[Fonte AnapiNews]
La sentenza 17557/14 della Cassazione ha fatto chiarezza sulla disciplina del pagamento dell’acqua condominiale. Il caso preso in esame dalla Cassazione è quello di un condominio di Milano. La Corte ha dichiarato illegittimo quanto votato a maggioranza dall’assemblea che ripartiva le spese per l’acqua potabile in base al numero dei residenti negli interni delle singole unità abitative dello stabile esonerando dal pagamento, quindi, le unità abitative in cui non risiedeva nessuno. Secondo i Giudici “…le spese relative al consumo dell’acqua devono essere ripartite in base all’effettivo consumo se questo è rilevabile oggettivamente con strumentazioni tecniche”, altrimenti il criterio per dividere le spese è quello indicato dal primo comma dell’articolo 1123 del C.C., vale a dire in base alla tabella millesimale.

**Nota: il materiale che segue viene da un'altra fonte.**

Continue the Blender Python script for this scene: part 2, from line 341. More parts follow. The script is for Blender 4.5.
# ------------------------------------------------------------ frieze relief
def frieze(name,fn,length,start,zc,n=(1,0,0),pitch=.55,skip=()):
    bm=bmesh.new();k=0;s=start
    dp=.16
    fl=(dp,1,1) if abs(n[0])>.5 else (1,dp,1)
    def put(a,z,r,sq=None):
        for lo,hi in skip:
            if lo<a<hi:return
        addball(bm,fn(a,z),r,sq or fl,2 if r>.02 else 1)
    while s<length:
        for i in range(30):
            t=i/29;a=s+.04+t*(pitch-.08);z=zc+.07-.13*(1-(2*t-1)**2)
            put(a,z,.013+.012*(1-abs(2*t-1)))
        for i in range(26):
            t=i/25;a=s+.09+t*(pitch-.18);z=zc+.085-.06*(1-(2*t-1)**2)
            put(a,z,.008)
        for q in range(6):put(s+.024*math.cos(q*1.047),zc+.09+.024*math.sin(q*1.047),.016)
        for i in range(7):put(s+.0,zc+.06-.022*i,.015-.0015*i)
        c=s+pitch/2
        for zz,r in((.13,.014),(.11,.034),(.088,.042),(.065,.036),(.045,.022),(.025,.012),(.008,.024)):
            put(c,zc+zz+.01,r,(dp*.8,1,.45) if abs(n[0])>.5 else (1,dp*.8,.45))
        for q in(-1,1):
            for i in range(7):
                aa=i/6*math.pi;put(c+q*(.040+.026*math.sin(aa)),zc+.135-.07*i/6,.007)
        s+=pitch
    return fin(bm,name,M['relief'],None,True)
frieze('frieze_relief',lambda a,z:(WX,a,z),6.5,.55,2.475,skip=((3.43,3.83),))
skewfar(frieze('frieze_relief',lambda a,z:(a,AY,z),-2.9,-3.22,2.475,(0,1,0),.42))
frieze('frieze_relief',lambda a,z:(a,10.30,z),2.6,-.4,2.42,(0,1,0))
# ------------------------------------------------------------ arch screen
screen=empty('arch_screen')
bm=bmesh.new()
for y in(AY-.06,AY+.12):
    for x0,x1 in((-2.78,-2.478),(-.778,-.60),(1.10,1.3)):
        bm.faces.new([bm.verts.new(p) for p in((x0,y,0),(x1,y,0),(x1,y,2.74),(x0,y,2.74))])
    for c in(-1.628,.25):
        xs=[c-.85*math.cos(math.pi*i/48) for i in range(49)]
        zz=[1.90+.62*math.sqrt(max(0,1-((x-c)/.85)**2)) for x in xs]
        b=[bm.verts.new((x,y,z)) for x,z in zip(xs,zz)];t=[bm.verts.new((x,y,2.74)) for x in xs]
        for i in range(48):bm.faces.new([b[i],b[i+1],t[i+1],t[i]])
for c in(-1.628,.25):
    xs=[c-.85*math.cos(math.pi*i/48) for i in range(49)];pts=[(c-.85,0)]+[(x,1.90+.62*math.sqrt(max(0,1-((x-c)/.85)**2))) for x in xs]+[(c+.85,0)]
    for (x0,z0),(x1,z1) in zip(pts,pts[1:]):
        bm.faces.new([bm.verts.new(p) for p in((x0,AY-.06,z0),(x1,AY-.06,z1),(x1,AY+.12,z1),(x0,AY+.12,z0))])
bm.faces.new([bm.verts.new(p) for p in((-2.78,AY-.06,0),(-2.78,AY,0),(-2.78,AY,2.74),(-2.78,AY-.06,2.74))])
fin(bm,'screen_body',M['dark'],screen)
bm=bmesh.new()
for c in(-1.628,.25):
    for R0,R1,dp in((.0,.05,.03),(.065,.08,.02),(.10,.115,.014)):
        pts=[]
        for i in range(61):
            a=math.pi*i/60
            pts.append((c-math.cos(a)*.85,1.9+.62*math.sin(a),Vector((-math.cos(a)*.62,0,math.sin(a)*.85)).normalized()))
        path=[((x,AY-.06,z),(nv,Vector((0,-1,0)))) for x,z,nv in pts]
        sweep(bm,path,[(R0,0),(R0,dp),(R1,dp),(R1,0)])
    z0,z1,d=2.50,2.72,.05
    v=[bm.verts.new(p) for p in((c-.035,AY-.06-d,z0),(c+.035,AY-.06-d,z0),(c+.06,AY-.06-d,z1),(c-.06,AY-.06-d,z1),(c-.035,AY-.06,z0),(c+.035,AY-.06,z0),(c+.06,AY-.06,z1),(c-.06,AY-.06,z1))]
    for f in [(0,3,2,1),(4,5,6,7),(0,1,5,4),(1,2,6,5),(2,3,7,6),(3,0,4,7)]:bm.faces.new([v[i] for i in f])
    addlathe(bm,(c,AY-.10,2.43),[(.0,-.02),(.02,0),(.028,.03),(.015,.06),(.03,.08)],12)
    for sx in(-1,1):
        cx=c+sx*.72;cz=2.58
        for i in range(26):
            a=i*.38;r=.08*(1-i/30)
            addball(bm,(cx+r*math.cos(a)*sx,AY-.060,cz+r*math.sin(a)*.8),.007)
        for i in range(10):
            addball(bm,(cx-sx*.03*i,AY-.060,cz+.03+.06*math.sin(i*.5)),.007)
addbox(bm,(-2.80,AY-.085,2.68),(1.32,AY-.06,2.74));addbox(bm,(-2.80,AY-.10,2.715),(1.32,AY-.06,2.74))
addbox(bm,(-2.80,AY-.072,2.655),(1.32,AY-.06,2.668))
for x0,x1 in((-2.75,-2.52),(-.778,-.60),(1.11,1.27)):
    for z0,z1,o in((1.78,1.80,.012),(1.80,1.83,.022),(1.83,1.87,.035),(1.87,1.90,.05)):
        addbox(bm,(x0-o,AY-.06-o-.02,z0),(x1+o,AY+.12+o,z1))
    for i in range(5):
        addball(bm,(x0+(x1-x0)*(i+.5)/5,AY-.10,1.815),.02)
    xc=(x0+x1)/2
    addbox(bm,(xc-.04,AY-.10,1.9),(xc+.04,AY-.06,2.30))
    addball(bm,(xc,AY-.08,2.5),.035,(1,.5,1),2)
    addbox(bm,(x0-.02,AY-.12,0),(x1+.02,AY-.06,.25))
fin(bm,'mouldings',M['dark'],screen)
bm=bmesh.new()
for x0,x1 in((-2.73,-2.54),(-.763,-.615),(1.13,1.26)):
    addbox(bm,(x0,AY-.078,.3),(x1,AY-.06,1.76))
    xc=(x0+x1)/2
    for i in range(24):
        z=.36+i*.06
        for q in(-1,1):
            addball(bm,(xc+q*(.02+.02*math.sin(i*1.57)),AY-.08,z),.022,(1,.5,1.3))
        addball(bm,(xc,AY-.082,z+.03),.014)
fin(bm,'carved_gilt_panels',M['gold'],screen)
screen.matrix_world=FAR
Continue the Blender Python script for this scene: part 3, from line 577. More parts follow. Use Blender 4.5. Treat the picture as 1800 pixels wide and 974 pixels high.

Se si contraddice questo articolo del Codice Civile e, quindi si esonerano dal pagamento delle spese idriche gli appartamenti/locali non abitati o sfitti, allora si vìola il principio di ripartizione proporzionale stabilito dal Codice. In sostanza la condicio sine qua non per dividere le spese idriche del condominio in base alle persone residenti nelle singole unità abitative è l’assenso di tutti i proprietari dell’immobile. Solo in questo caso si può derogare all’art. 1123 C.C., ma la sola maggioranza dell’assemblea, per quanto ampia, renderebbe nulla la delibera stessa. Bisogna considerare, inoltre, che la ripartizione in base al numero di persone è un criterio impreciso perché è complicato conoscere con certezza i residenti effettivi nei vari alloggi.
Per evitare spiacevoli inconvenienti nella gestione delle spese e salvaguardare una risorsa di importanza essenziale come l’acqua e, quindi diminuirne gli sprechi, la Giurisprudenza ha scelto come soluzione al problema, il montaggio in ogni proprietà di un contatore.
Con la sentenza precedente, la n° 10895, la Corte di Cassazione ha dichiarato che l’assemblea di condominio può deliberare l’installazione dei contatori dell’acqua in ogni singola unità immobiliare, anche in contrasto con il Regolamento condominiale. Stando a queste disposizioni, è nella facoltà dell’assemblea condominiale gestire le cose e i servizi comuni «in modo dinamico», ossia eliminando gli sprechi, arrivando a dismettere alcuni beni comuni, nonostante la disciplina del Regolamento condominiale sia contrastante.
Le motivazioni che hanno spinto la Corte di Cassazione ad esprimersi in questo modo vanno viste alla luce di quanto enunciato dalla Legge n° 36 del 1994, «Disposizioni in materia di risorse idriche» che, all’articolo 5, al fine di abbassare i consumi di acqua e farne un uso più razionalizzato, stabilisce ai capi C e D:
c) installazione di contatori in ogni singola unità abitativa nonché di contatori differenziati per le attività produttive e del settore terziario esercitate nel contesto urbano;
d) diffusione dei metodi e delle apparecchiature per il risparmio idrico domestico e nei settori industriale, terziario ed agricolo.
La tutela della risorsa idrica è ribadita due anni più tardi nel Decreto del Presidente del Consiglio dei Ministri, DPCM 4 marzo, poi ripreso dal Decreto legislativo 152/2006 che demanda alle Regioni l’obbligo di installare in ogni unità abitativa i contatori per la ripartizione dell’acqua.
Solo avendo ben chiaro questo excursus è possibile cogliere lo spirito della legge a cui fanno riferimento la sentenze 17557 e 10895 del 2014.
Va precisato che i modi d’uso e il funzionamento dei servizi condominiali sono attribuiti all’assemblea condominiale dall’articolo 1135 del Codice Civile, quindi nel caso specifico i condòmini possono optare per i contatori in ogni singola unità abitativa, è necessario avere solamente la maggioranza semplice, vale a dire un terzo dei condòmini che possegga almeno un terzo del valore millesimale in quanto la modifica dell’impianto dell’acqua è volta a un miglior godimento e non rappresenta un’innovazione ai sensi dell’articolo 1120 del Codice Civile.